◆ Task description
Repeat exactly, and only, the lines from the one that contains "Write the bpy" through the one that contains "bg.inputs[1].default_value = SKY", both ends included.

◆ Entries shown
- - -
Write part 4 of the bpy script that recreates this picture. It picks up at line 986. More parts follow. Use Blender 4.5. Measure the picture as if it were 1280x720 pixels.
- - -
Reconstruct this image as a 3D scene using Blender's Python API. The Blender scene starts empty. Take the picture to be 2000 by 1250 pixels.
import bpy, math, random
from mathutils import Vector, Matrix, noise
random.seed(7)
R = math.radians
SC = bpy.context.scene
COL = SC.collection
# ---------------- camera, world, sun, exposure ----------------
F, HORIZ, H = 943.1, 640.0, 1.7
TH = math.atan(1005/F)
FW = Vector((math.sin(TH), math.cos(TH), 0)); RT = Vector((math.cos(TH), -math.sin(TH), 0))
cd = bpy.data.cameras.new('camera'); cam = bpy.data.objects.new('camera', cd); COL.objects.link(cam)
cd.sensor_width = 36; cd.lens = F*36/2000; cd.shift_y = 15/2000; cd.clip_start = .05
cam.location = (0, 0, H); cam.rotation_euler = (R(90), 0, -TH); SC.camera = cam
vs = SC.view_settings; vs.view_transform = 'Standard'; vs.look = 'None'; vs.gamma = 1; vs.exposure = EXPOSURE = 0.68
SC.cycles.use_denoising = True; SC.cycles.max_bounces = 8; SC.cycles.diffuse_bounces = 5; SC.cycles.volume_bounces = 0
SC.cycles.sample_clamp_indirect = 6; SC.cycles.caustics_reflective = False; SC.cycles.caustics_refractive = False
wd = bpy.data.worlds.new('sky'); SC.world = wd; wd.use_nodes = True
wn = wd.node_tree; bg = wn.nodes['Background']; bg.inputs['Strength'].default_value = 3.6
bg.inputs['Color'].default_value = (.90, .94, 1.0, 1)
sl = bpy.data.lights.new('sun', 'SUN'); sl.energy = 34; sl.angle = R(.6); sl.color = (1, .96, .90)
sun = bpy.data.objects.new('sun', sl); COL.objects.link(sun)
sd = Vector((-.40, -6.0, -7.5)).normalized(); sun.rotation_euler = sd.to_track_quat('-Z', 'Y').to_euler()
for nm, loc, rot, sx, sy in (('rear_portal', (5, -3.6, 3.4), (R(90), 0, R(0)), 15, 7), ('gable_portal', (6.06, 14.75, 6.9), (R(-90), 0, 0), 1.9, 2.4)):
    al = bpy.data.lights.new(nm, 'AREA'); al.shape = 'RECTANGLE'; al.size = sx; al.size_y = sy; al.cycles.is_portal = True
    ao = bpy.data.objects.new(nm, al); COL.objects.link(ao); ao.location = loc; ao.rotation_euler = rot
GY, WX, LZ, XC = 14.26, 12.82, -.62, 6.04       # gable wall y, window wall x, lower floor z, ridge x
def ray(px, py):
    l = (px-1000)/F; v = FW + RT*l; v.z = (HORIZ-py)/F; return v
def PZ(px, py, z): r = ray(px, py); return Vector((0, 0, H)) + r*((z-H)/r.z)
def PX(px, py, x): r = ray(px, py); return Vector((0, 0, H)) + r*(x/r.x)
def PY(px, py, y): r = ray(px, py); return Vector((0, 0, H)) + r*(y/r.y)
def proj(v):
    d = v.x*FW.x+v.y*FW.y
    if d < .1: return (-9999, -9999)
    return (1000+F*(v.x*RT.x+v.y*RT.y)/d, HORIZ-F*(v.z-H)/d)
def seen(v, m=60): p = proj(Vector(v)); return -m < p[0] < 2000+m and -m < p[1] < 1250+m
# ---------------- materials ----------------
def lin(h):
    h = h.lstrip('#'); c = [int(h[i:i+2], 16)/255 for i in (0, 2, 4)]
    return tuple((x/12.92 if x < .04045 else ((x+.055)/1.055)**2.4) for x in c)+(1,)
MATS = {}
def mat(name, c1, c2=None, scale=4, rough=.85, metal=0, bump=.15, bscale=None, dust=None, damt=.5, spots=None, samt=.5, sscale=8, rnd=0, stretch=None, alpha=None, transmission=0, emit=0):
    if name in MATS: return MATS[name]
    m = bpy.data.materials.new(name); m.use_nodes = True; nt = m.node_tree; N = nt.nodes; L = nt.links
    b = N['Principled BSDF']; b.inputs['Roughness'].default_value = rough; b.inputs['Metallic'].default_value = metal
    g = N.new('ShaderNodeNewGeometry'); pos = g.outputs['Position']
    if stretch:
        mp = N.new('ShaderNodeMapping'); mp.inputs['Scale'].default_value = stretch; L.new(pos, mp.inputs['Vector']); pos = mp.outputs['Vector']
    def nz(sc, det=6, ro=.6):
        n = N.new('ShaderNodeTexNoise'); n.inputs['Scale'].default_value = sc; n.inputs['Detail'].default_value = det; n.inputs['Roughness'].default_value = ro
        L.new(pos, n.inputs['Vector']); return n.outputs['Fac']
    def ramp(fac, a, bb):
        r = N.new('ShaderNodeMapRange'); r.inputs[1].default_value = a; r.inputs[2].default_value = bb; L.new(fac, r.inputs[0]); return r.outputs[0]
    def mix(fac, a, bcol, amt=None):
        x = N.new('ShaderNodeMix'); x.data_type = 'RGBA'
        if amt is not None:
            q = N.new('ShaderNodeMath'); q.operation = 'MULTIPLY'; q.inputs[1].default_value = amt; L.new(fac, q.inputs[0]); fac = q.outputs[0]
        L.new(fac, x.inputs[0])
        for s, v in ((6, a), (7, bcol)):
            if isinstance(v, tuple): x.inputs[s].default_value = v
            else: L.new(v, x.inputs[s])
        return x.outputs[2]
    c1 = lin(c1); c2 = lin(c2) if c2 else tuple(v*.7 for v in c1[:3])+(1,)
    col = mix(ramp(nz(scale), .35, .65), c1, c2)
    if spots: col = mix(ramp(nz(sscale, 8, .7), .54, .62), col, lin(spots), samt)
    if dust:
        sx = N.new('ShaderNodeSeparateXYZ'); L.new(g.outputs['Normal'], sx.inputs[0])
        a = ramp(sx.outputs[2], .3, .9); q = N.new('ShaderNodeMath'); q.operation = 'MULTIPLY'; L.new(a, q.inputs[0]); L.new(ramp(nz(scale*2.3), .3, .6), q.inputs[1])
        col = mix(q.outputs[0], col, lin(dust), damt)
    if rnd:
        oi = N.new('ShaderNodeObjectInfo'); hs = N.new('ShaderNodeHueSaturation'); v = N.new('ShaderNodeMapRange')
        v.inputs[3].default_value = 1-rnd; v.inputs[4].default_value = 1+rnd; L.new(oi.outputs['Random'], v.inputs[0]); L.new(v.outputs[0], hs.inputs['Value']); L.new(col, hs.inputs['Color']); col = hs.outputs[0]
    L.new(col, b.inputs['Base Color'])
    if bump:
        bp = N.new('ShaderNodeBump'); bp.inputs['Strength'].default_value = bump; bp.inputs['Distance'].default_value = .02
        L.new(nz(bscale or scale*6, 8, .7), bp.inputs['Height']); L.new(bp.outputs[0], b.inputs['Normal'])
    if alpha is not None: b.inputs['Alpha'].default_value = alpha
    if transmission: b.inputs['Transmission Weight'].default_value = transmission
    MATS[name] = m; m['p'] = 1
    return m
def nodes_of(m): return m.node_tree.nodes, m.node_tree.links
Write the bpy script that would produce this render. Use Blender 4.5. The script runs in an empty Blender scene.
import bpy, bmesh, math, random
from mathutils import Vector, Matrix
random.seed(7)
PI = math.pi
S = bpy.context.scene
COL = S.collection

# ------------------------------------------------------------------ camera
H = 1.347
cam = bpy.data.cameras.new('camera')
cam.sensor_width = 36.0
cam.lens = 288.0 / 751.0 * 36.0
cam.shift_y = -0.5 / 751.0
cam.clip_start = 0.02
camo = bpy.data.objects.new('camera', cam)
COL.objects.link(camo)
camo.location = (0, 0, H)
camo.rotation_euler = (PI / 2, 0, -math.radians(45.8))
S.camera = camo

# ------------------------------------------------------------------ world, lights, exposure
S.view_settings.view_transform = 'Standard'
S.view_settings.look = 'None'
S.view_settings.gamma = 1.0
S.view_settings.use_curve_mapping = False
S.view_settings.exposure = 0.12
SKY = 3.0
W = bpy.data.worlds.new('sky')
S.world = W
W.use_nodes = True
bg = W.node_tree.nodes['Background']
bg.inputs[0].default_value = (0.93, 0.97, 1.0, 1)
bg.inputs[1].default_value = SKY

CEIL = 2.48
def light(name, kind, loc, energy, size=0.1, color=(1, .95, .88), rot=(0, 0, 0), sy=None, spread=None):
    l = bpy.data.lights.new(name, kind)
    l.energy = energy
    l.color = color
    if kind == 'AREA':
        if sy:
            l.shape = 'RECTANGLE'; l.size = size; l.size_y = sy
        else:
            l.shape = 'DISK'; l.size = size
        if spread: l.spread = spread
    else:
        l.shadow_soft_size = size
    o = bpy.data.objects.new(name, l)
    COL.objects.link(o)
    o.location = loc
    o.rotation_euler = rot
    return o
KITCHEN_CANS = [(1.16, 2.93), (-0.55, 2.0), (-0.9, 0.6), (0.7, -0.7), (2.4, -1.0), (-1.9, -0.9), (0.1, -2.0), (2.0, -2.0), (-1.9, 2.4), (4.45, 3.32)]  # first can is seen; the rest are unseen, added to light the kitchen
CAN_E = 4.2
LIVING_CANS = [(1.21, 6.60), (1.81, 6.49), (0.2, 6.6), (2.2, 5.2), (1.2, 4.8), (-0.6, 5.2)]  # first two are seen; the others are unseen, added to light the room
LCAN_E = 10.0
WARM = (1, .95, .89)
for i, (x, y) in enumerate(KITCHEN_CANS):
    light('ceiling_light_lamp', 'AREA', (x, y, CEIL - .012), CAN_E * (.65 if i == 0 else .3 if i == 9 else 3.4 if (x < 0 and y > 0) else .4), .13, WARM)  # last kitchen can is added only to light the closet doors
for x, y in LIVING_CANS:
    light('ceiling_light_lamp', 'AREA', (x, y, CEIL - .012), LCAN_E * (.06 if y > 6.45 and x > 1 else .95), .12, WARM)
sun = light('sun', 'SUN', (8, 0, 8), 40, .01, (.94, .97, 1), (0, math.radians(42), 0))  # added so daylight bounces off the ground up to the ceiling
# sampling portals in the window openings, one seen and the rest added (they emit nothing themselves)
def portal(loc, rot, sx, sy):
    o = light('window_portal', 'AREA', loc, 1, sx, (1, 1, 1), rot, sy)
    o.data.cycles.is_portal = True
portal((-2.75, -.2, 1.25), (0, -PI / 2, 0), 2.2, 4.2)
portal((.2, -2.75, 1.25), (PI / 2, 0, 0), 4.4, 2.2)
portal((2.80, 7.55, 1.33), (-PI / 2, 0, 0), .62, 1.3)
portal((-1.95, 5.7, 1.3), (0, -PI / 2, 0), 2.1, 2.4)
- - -
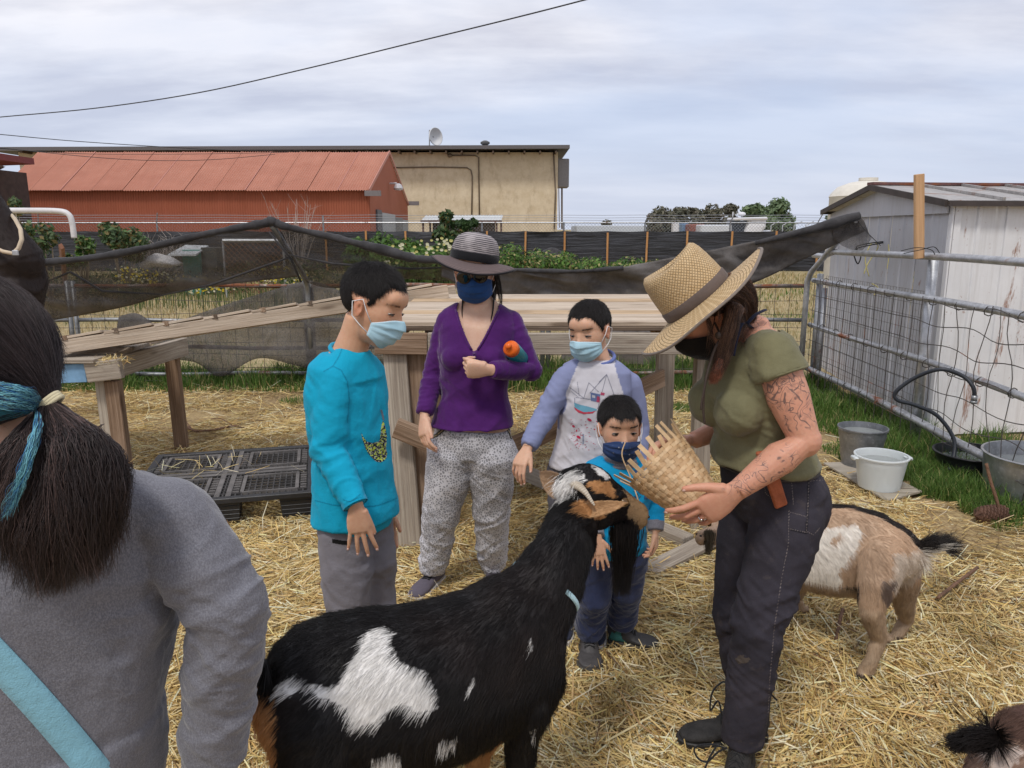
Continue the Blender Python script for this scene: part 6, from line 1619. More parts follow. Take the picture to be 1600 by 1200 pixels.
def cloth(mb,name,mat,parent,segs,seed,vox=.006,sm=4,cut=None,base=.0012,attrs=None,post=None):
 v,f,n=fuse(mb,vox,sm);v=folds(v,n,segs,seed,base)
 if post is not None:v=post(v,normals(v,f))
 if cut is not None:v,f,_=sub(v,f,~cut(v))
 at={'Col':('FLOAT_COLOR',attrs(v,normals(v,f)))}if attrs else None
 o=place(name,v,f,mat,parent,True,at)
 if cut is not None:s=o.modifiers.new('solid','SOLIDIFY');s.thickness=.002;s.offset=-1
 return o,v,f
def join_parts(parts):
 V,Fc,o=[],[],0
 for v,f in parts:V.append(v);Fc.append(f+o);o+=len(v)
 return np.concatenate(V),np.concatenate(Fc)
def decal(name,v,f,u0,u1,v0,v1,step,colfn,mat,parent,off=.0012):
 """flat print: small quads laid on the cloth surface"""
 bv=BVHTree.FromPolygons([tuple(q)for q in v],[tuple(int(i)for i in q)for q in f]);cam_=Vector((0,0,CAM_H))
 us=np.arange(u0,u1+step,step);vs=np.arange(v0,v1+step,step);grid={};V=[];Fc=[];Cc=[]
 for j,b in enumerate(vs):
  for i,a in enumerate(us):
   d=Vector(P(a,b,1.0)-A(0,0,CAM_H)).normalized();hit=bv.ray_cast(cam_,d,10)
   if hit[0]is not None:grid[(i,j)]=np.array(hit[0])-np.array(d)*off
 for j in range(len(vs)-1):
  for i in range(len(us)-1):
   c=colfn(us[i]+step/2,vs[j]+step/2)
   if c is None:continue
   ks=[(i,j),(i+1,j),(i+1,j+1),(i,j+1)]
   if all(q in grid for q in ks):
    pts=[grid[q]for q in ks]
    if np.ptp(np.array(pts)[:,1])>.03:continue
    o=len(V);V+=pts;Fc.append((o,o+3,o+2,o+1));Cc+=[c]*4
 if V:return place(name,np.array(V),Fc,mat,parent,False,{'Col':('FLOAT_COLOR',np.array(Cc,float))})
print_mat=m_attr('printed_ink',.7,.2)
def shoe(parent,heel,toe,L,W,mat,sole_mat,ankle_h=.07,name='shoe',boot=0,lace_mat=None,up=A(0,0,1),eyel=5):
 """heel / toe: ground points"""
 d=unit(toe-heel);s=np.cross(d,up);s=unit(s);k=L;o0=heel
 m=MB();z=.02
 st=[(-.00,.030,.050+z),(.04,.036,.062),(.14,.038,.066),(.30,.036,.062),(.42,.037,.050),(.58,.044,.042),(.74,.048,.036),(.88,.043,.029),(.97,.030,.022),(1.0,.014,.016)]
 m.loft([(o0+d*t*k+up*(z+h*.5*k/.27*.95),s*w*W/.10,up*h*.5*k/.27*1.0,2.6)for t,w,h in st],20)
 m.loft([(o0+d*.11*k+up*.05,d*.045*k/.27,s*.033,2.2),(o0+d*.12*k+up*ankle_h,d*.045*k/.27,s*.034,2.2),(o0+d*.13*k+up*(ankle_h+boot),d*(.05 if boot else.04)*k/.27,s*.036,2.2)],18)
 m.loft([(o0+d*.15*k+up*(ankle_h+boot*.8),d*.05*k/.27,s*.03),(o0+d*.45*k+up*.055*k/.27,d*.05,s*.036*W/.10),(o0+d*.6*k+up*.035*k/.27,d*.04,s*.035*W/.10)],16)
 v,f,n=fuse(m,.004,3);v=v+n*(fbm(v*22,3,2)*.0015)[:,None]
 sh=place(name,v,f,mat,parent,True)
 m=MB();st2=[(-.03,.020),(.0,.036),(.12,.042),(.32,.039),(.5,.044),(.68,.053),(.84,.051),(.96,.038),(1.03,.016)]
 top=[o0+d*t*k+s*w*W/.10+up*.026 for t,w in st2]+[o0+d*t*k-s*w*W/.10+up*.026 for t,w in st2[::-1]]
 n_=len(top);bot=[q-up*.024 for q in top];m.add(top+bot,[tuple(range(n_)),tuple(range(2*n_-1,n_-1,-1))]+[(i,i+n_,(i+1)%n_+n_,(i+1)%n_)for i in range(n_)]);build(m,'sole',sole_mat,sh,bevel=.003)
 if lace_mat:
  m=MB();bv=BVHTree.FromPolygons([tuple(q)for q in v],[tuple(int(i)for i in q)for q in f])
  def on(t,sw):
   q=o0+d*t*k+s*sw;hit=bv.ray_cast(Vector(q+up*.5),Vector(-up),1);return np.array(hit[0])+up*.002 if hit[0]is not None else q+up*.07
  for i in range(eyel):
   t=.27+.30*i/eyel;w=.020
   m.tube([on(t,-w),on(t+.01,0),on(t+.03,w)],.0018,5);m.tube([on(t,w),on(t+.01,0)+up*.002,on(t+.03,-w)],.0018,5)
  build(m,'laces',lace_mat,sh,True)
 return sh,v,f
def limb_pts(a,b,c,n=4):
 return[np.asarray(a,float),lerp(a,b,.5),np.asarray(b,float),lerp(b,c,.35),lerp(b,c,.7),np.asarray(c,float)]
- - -
◆ Answer for the task
Write the bpy script that would produce this render. Use Blender 4.5. The script runs in an empty Blender scene.
import bpy, bmesh, math, random
from mathutils import Vector, Matrix
random.seed(7)
PI = math.pi
S = bpy.context.scene
COL = S.collection

# ------------------------------------------------------------------ camera
H = 1.347
cam = bpy.data.cameras.new('camera')
cam.sensor_width = 36.0
cam.lens = 288.0 / 751.0 * 36.0
cam.shift_y = -0.5 / 751.0
cam.clip_start = 0.02
camo = bpy.data.objects.new('camera', cam)
COL.objects.link(camo)
camo.location = (0, 0, H)
camo.rotation_euler = (PI / 2, 0, -math.radians(45.8))
S.camera = camo

# ------------------------------------------------------------------ world, lights, exposure
S.view_settings.view_transform = 'Standard'
S.view_settings.look = 'None'
S.view_settings.gamma = 1.0
S.view_settings.use_curve_mapping = False
S.view_settings.exposure = 0.12
SKY = 3.0
W = bpy.data.worlds.new('sky')
S.world = W
W.use_nodes = True
bg = W.node_tree.nodes['Background']
bg.inputs[0].default_value = (0.93, 0.97, 1.0, 1)
bg.inputs[1].default_value = SKY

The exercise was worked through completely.